**Prompt**
Repeat the entire listing exactly as written.

**Data extract**
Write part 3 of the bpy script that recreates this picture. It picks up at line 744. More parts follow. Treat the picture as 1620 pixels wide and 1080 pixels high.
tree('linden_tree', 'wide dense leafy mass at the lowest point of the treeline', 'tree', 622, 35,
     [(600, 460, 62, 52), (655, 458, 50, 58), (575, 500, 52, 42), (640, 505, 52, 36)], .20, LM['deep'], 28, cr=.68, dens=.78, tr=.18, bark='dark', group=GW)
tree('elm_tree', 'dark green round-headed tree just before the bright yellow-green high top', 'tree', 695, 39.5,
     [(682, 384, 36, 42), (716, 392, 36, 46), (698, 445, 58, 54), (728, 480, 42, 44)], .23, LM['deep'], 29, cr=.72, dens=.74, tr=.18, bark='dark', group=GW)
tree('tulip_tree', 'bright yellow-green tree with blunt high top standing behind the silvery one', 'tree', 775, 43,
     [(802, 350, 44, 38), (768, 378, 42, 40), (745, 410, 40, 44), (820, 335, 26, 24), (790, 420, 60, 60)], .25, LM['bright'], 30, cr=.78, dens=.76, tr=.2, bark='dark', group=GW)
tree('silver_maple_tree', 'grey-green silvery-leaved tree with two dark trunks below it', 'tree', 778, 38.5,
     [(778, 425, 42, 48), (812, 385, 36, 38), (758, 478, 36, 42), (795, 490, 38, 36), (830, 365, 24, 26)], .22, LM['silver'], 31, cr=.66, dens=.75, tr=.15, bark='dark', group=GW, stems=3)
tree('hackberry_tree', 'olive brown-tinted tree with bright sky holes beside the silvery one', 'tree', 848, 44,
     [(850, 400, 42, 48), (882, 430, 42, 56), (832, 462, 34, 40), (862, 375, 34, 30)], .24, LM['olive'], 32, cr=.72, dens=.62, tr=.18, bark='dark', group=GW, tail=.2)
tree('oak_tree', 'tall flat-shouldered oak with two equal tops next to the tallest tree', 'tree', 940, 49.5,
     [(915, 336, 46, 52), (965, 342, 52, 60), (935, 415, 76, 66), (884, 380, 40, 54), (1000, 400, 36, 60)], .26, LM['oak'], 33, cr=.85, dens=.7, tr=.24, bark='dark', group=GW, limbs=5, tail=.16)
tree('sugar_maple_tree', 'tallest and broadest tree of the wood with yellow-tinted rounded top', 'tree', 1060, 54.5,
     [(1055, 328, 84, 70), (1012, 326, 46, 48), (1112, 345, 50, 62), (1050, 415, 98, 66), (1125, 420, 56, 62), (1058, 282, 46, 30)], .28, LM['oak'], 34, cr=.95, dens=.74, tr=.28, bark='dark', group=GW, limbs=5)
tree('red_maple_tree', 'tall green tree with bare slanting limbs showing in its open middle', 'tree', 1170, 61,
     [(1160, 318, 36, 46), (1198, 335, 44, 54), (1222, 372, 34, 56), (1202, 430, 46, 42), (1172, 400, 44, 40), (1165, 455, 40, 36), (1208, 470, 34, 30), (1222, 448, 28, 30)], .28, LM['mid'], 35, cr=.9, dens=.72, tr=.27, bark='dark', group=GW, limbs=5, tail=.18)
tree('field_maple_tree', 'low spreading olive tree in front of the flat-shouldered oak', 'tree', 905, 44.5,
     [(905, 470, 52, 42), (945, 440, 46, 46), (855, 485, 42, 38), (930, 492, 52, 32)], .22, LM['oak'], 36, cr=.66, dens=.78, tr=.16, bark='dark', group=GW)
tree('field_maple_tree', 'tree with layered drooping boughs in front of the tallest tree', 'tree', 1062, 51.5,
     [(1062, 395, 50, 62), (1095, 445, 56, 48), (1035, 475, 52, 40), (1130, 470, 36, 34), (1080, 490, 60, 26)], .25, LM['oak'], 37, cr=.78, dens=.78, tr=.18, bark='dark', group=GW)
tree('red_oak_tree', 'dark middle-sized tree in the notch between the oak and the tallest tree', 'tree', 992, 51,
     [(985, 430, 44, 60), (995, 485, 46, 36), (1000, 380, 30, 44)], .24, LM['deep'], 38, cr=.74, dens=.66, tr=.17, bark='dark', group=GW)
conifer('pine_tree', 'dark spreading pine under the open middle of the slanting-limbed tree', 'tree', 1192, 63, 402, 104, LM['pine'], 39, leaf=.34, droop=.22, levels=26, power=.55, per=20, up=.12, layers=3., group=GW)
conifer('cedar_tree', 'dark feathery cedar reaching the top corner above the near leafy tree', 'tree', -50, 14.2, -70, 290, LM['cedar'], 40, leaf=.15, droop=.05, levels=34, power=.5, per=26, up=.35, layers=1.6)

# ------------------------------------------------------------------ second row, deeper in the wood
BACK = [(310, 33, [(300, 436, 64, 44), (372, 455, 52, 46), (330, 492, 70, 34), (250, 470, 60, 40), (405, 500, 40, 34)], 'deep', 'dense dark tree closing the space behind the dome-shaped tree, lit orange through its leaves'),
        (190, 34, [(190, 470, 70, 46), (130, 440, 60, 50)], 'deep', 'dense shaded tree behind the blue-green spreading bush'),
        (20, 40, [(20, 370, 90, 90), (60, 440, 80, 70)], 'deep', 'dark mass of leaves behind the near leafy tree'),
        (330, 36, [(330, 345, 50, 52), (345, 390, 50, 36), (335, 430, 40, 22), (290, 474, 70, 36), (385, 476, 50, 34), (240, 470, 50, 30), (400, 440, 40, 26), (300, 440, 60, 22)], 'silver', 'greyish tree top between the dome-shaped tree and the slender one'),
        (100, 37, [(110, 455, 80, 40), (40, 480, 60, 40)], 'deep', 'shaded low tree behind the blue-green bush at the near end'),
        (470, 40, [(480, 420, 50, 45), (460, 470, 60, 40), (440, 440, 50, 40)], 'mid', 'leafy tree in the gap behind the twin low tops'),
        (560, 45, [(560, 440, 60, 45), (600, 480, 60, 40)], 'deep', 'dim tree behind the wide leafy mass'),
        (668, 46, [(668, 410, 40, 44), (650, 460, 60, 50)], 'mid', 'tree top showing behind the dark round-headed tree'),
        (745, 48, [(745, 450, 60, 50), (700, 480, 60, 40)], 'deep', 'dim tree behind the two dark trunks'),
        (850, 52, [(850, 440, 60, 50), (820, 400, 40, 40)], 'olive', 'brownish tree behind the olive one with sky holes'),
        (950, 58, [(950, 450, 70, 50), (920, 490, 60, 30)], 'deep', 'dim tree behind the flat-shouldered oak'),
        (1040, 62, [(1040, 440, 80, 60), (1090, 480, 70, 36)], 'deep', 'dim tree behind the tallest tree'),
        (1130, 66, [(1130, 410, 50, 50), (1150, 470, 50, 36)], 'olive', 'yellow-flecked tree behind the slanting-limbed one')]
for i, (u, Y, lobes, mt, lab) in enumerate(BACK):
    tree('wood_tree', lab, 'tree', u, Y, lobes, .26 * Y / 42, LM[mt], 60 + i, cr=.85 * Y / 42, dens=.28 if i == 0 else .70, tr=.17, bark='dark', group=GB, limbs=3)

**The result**
Write part 3 of the bpy script that recreates this picture. It picks up at line 744. More parts follow. Treat the picture as 1620 pixels wide and 1080 pixels high.
tree('linden_tree', 'wide dense leafy mass at the lowest point of the treeline', 'tree', 622, 35,
     [(600, 460, 62, 52), (655, 458, 50, 58), (575, 500, 52, 42), (640, 505, 52, 36)], .20, LM['deep'], 28, cr=.68, dens=.78, tr=.18, bark='dark', group=GW)
tree('elm_tree', 'dark green round-headed tree just before the bright yellow-green high top', 'tree', 695, 39.5,
     [(682, 384, 36, 42), (716, 392, 36, 46), (698, 445, 58, 54), (728, 480, 42, 44)], .23, LM['deep'], 29, cr=.72, dens=.74, tr=.18, bark='dark', group=GW)
tree('tulip_tree', 'bright yellow-green tree with blunt high top standing behind the silvery one', 'tree', 775, 43,
     [(802, 350, 44, 38), (768, 378, 42, 40), (745, 410, 40, 44), (820, 335, 26, 24), (790, 420, 60, 60)], .25, LM['bright'], 30, cr=.78, dens=.76, tr=.2, bark='dark', group=GW)
tree('silver_maple_tree', 'grey-green silvery-leaved tree with two dark trunks below it', 'tree', 778, 38.5,
     [(778, 425, 42, 48), (812, 385, 36, 38), (758, 478, 36, 42), (795, 490, 38, 36), (830, 365, 24, 26)], .22, LM['silver'], 31, cr=.66, dens=.75, tr=.15, bark='dark', group=GW, stems=3)
tree('hackberry_tree', 'olive brown-tinted tree with bright sky holes beside the silvery one', 'tree', 848, 44,
     [(850, 400, 42, 48), (882, 430, 42, 56), (832, 462, 34, 40), (862, 375, 34, 30)], .24, LM['olive'], 32, cr=.72, dens=.62, tr=.18, bark='dark', group=GW, tail=.2)
tree('oak_tree', 'tall flat-shouldered oak with two equal tops next to the tallest tree', 'tree', 940, 49.5,
     [(915, 336, 46, 52), (965, 342, 52, 60), (935, 415, 76, 66), (884, 380, 40, 54), (1000, 400, 36, 60)], .26, LM['oak'], 33, cr=.85, dens=.7, tr=.24, bark='dark', group=GW, limbs=5, tail=.16)
tree('sugar_maple_tree', 'tallest and broadest tree of the wood with yellow-tinted rounded top', 'tree', 1060, 54.5,
     [(1055, 328, 84, 70), (1012, 326, 46, 48), (1112, 345, 50, 62), (1050, 415, 98, 66), (1125, 420, 56, 62), (1058, 282, 46, 30)], .28, LM['oak'], 34, cr=.95, dens=.74, tr=.28, bark='dark', group=GW, limbs=5)
tree('red_maple_tree', 'tall green tree with bare slanting limbs showing in its open middle', 'tree', 1170, 61,
     [(1160, 318, 36, 46), (1198, 335, 44, 54), (1222, 372, 34, 56), (1202, 430, 46, 42), (1172, 400, 44, 40), (1165, 455, 40, 36), (1208, 470, 34, 30), (1222, 448, 28, 30)], .28, LM['mid'], 35, cr=.9, dens=.72, tr=.27, bark='dark', group=GW, limbs=5, tail=.18)
tree('field_maple_tree', 'low spreading olive tree in front of the flat-shouldered oak', 'tree', 905, 44.5,
     [(905, 470, 52, 42), (945, 440, 46, 46), (855, 485, 42, 38), (930, 492, 52, 32)], .22, LM['oak'], 36, cr=.66, dens=.78, tr=.16, bark='dark', group=GW)
tree('field_maple_tree', 'tree with layered drooping boughs in front of the tallest tree', 'tree', 1062, 51.5,
     [(1062, 395, 50, 62), (1095, 445, 56, 48), (1035, 475, 52, 40), (1130, 470, 36, 34), (1080, 490, 60, 26)], .25, LM['oak'], 37, cr=.78, dens=.78, tr=.18, bark='dark', group=GW)
tree('red_oak_tree', 'dark middle-sized tree in the notch between the oak and the tallest tree', 'tree', 992, 51,
     [(985, 430, 44, 60), (995, 485, 46, 36), (1000, 380, 30, 44)], .24, LM['deep'], 38, cr=.74, dens=.66, tr=.17, bark='dark', group=GW)
conifer('pine_tree', 'dark spreading pine under the open middle of the slanting-limbed tree', 'tree', 1192, 63, 402, 104, LM['pine'], 39, leaf=.34, droop=.22, levels=26, power=.55, per=20, up=.12, layers=3., group=GW)
conifer('cedar_tree', 'dark feathery cedar reaching the top corner above the near leafy tree', 'tree', -50, 14.2, -70, 290, LM['cedar'], 40, leaf=.15, droop=.05, levels=34, power=.5, per=26, up=.35, layers=1.6)

# ------------------------------------------------------------------ second row, deeper in the wood
BACK = [(310, 33, [(300, 436, 64, 44), (372, 455, 52, 46), (330, 492, 70, 34), (250, 470, 60, 40), (405, 500, 40, 34)], 'deep', 'dense dark tree closing the space behind the dome-shaped tree, lit orange through its leaves'),
        (190, 34, [(190, 470, 70, 46), (130, 440, 60, 50)], 'deep', 'dense shaded tree behind the blue-green spreading bush'),
        (20, 40, [(20, 370, 90, 90), (60, 440, 80, 70)], 'deep', 'dark mass of leaves behind the near leafy tree'),
        (330, 36, [(330, 345, 50, 52), (345, 390, 50, 36), (335, 430, 40, 22), (290, 474, 70, 36), (385, 476, 50, 34), (240, 470, 50, 30), (400, 440, 40, 26), (300, 440, 60, 22)], 'silver', 'greyish tree top between the dome-shaped tree and the slender one'),
        (100, 37, [(110, 455, 80, 40), (40, 480, 60, 40)], 'deep', 'shaded low tree behind the blue-green bush at the near end'),
        (470, 40, [(480, 420, 50, 45), (460, 470, 60, 40), (440, 440, 50, 40)], 'mid', 'leafy tree in the gap behind the twin low tops'),
        (560, 45, [(560, 440, 60, 45), (600, 480, 60, 40)], 'deep', 'dim tree behind the wide leafy mass'),
        (668, 46, [(668, 410, 40, 44), (650, 460, 60, 50)], 'mid', 'tree top showing behind the dark round-headed tree'),
        (745, 48, [(745, 450, 60, 50), (700, 480, 60, 40)], 'deep', 'dim tree behind the two dark trunks'),
        (850, 52, [(850, 440, 60, 50), (820, 400, 40, 40)], 'olive', 'brownish tree behind the olive one with sky holes'),
        (950, 58, [(950, 450, 70, 50), (920, 490, 60, 30)], 'deep', 'dim tree behind the flat-shouldered oak'),
        (1040, 62, [(1040, 440, 80, 60), (1090, 480, 70, 36)], 'deep', 'dim tree behind the tallest tree'),
        (1130, 66, [(1130, 410, 50, 50), (1150, 470, 50, 36)], 'olive', 'yellow-flecked tree behind the slanting-limbed one')]
for i, (u, Y, lobes, mt, lab) in enumerate(BACK):
    tree('wood_tree', lab, 'tree', u, Y, lobes, .26 * Y / 42, LM[mt], 60 + i, cr=.85 * Y / 42, dens=.28 if i == 0 else .70, tr=.17, bark='dark', group=GB, limbs=3)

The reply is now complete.